▶ _WHAT TO DO_
Would you quote the material below from its first line through the line containing "S.cycles.sample_clamp_indirect = 6.0", exactly and with both ends included?

▶ _RECORDS TO USE_
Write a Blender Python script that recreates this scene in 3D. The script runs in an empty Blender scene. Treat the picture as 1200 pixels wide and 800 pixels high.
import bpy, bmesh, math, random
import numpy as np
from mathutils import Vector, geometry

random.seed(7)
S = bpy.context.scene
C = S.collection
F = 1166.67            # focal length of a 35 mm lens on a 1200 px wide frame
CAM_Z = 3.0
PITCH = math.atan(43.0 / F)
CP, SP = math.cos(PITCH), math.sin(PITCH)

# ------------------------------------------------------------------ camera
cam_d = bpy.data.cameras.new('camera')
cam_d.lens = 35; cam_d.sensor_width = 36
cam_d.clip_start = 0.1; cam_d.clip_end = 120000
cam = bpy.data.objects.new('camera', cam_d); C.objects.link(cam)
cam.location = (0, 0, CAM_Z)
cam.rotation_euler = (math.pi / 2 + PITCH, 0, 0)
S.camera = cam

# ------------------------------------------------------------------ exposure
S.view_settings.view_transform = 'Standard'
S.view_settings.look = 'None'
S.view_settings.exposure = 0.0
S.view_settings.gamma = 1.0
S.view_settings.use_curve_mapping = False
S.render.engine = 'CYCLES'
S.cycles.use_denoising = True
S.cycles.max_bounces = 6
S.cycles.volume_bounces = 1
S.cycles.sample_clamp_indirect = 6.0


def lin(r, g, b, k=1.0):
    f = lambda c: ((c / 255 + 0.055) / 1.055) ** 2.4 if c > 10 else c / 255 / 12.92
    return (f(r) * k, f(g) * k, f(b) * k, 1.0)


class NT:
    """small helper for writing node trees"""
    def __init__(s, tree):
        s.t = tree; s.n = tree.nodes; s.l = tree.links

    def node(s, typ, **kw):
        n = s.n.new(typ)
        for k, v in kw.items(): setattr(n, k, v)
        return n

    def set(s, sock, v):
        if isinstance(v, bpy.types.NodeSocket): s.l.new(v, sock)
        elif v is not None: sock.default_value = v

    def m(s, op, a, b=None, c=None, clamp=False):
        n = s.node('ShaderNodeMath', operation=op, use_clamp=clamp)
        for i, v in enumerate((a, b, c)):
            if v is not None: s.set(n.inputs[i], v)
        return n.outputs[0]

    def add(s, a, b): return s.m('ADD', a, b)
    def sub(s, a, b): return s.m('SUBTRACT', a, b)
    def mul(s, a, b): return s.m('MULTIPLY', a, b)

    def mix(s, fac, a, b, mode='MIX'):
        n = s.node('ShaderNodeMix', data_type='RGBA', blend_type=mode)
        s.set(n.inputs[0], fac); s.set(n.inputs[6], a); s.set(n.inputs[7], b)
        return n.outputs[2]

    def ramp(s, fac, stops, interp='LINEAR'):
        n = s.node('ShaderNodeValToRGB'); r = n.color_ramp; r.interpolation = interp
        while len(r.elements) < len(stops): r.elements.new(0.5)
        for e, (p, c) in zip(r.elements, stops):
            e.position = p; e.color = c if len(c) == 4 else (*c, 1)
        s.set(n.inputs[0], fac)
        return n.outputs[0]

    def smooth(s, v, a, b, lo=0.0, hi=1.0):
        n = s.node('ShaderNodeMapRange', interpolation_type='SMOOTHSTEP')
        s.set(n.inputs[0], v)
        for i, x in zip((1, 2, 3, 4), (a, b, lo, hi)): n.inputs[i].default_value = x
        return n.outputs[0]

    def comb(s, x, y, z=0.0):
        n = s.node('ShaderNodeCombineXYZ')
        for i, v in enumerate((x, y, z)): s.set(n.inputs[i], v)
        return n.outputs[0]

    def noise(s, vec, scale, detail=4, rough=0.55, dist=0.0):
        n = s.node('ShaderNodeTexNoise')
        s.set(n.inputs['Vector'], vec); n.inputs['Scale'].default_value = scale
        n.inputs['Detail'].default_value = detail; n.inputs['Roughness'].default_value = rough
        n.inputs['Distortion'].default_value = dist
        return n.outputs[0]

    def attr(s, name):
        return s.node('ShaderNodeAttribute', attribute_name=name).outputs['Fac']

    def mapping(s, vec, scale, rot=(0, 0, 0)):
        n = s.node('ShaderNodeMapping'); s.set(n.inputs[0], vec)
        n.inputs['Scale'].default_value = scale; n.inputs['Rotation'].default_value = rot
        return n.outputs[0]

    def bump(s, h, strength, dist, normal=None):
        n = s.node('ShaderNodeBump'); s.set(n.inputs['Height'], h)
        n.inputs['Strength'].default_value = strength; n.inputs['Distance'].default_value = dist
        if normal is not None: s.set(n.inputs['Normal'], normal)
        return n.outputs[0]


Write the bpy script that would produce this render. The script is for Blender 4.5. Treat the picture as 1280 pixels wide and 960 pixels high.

▶ _RESPONSE FOR THIS EXERCISE_
Write a Blender Python script that recreates this scene in 3D. The script runs in an empty Blender scene. Treat the picture as 1200 pixels wide and 800 pixels high.
import bpy, bmesh, math, random
import numpy as np
from mathutils import Vector, geometry

random.seed(7)
S = bpy.context.scene
C = S.collection
F = 1166.67            # focal length of a 35 mm lens on a 1200 px wide frame
CAM_Z = 3.0
PITCH = math.atan(43.0 / F)
CP, SP = math.cos(PITCH), math.sin(PITCH)

# ------------------------------------------------------------------ camera
cam_d = bpy.data.cameras.new('camera')
cam_d.lens = 35; cam_d.sensor_width = 36
cam_d.clip_start = 0.1; cam_d.clip_end = 120000
cam = bpy.data.objects.new('camera', cam_d); C.objects.link(cam)
cam.location = (0, 0, CAM_Z)
cam.rotation_euler = (math.pi / 2 + PITCH, 0, 0)
S.camera = cam

# ------------------------------------------------------------------ exposure
S.view_settings.view_transform = 'Standard'
S.view_settings.look = 'None'
S.view_settings.exposure = 0.0
S.view_settings.gamma = 1.0
S.view_settings.use_curve_mapping = False
S.render.engine = 'CYCLES'
S.cycles.use_denoising = True
S.cycles.max_bounces = 6
S.cycles.volume_bounces = 1
S.cycles.sample_clamp_indirect = 6.0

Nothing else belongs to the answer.